Of the 13 wickets to fall in the match, ten were bagged by the spinners. Virtually every batsman was beaten by the gripping and slow surface, which also had good bounce.

While Kohli didn't offer excuses for the defeat, he didn't hide his disappointment with the track, saying it wasn't the right sort for T20 cricket. "The good thing is a game like this out of the way rather than having it at a very important stage in the tournament," Kohli told Ian Bishop after the match. "No one thought the wicket's going to play the way it played. We thought somewhere 140-150 would be an ideal score because of the dew factor later on. But I don't think either of the team would have enjoyed that kind of a pitch, especially in T20 cricket where guys want to get runs and put the runs on the board or chase scores down.

"If that was 100-110 run game would've been very close. It was a scrappy sort of a start to the league. That is what you get when you have a wicket like that. I don't think either team had control over it. The pitch was under the covers for four days."

Even Ambati Rayudu, whose watchful 28 (the second-highest score on the day) guided the Super Kings to victory, was surprised by the nature of the pitch, which he described to Bishop as more suited to a first-class match. "Definitely a tough wicket. It was pretty easy in the end, but if they had another 40-50 runs it would have been really tough. It was more like playing in a four-day game because the wicket was such."

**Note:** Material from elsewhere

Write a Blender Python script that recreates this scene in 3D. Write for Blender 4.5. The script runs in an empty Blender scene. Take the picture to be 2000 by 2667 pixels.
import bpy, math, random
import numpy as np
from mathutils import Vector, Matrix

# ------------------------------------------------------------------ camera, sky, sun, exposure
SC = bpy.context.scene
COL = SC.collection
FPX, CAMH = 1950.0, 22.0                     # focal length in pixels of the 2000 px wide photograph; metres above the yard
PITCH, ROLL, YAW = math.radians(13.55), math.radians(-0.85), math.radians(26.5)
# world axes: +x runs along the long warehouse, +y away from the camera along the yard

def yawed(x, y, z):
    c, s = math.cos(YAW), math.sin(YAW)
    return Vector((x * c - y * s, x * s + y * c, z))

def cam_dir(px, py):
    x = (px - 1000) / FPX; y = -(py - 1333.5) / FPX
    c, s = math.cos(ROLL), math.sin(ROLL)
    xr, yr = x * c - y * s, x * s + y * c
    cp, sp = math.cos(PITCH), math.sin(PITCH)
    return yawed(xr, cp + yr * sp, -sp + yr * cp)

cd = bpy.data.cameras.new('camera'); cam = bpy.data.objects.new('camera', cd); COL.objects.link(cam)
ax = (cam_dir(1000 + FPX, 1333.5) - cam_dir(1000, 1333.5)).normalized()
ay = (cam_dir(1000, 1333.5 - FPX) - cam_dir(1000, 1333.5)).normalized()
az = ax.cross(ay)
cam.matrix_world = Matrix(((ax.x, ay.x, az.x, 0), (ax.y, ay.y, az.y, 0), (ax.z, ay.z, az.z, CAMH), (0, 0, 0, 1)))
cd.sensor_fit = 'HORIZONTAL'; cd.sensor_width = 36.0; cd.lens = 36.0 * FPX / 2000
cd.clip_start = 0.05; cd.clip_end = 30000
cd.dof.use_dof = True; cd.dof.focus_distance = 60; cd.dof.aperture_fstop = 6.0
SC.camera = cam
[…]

Dhoni said the uncertainty over how the surface would behave - even though Super Kings had played a practice match on it leading into the IPL opener - was the main reason he chose to bowl after winning the toss. The Super Kings captain said the pitch reminded him of the re-laid surfaces at the venue during the 2011 Champions League T20, where the average score hovered below the 150-run mark. Super Kings had won the IPL that year but failed to make the knockouts in the CLT20. "It just reminded me of the 2011 Champions League," Dhoni said. "We had won IPL. We had a very good season. We came back. The wicket got re-laid and all of a sudden we found it very difficult. If the wicket stays like this, it will be difficult for us also.

"We were not really sure about the wicket. We played a practice game on the same wicket and it wasn't turning so much. It was a slightly high-scoring game. Yes, practice game, there is a tendency normally you will score 30 runs more than what you will in a proper game."